Il avait décollé de l’aéroport parisien d’Orly malgré une fuite de carburant: le parquet de Créteil, près de Paris, a requis jeudi une interdiction de vol de cinq ans sur le territoire français contre un pilote de la Royal Air Maroc.
Le ministère public a également réclamé 10 mois d’emprisonnement et 5.000 euros d’amende. Le pilote, un Marocain de 51 ans, était poursuivi pour mise en danger de la vie d’autrui. Condamné lors d’un premier procès sans jamais être avisé, il a continué à voler jusqu’en mars 2017, date de son interpellation à l’aéroport de Nantes, dans l’ouest de la France.

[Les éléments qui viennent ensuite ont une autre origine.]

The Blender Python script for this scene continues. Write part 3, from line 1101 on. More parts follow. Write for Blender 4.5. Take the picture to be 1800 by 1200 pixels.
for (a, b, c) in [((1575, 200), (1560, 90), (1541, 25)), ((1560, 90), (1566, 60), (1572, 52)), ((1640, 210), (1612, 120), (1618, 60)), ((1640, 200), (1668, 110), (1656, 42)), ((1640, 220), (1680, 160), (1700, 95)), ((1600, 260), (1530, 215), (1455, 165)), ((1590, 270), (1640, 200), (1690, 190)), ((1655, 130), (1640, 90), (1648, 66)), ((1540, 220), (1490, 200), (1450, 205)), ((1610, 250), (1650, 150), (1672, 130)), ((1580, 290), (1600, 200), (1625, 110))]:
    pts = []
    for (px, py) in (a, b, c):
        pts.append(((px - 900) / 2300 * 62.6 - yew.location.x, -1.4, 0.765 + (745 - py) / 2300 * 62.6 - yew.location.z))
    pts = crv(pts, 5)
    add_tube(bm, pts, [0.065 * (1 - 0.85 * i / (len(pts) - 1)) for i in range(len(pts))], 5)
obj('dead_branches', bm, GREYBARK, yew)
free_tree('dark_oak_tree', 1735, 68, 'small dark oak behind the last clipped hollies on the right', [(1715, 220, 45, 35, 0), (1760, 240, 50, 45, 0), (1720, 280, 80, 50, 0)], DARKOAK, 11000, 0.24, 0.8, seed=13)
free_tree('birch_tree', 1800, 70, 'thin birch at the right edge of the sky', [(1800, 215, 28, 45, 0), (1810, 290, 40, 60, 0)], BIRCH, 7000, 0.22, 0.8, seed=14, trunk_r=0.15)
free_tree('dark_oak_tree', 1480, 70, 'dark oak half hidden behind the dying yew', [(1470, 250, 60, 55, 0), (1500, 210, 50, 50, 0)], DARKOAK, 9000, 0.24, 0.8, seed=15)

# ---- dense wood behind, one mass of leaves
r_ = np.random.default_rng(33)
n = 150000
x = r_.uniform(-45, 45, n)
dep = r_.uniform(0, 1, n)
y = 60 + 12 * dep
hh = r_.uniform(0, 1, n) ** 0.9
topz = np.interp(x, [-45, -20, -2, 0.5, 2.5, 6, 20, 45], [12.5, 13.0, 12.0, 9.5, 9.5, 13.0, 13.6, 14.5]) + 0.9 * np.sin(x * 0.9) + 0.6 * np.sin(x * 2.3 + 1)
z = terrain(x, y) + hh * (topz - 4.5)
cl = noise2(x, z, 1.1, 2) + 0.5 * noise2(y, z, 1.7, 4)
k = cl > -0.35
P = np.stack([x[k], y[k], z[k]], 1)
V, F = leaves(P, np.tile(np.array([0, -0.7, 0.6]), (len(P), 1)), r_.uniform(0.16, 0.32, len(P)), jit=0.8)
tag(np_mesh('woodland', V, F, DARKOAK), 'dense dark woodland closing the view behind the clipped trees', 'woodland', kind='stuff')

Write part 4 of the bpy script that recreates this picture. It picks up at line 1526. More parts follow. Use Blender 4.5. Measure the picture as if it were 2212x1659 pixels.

Les faits remontent à août 2010. La navette Paris-Casablanca atterrit avec une heure de retard et doit repartir. Pressé, le pilote ordonne d’embarquer les 80 passagers pendant que l’on charge les bagages.
Lors de la procédure, plusieurs bagagistes sont aspergés par un liquide émanant d’un mini-réacteur, logé dans la queue de l’avion. Ce petit moteur sert notamment à allumer les deux gros réacteurs sous les ailes.
Le pilote est prévenu qu’il s’agit de kérosène. Il descend, constate une fuite qu’il estime “en train de s’estomper” et signale l’incident au service technique de sa compagnie à Casablanca. Puis sans attendre de réponse, allume les deux turbines, à l’aide du petit réacteur. Une fois les conseils techniques reçus, il coupe ce mini-moteur, et effectue le vol retour sans incident.
“Quatre-vingt personnes assises sur 15.000 litres de kérosène, ça laisse normalement à réfléchir quand on repère une fuite sur un avion”, s’est indigné le procureur.
Selon lui, “la fuite est évidente. (…) Les pompiers ont quand même nettoyé 10m2 au sol”. Le pilote aurait dû “démarrer (les réacteurs) autrement”, à l’aide d’un groupe de démarrage au sol, fourni par l’aéroport.
“Je suis descendu, je n’ai quasiment rien vu”, s’est défendu le pilote. Il a expliqué avoir pensé qu’un drain “évacuait le trop plein des réservoir”. “J’ai respecté les consignes, j’ai traité ce problème”, en coupant le mini-réacteur avant de décoller, a-t-il ajouté.
Dans son rapport, l’expert judiciaire a jugé la décision d’allumer les réacteurs “aberrante”.
“Dans ce dossier, soit on en a trop fait, soit pas assez et il ne devrait pas être seul devant ce tribunal”, a plaidé l’avocat du prévenu, Ralph Boussier.
Le pilote a décollé “avec la bénédiction de tout l’aéroport d’Orly et de la Royal Air Maroc”, s’est-il exclamé. “Si personne n’a fait remonter le problème à la tour de contrôle, c’est qu’on a clos l’incident.”
Le jugement est attendu le 2 novembre.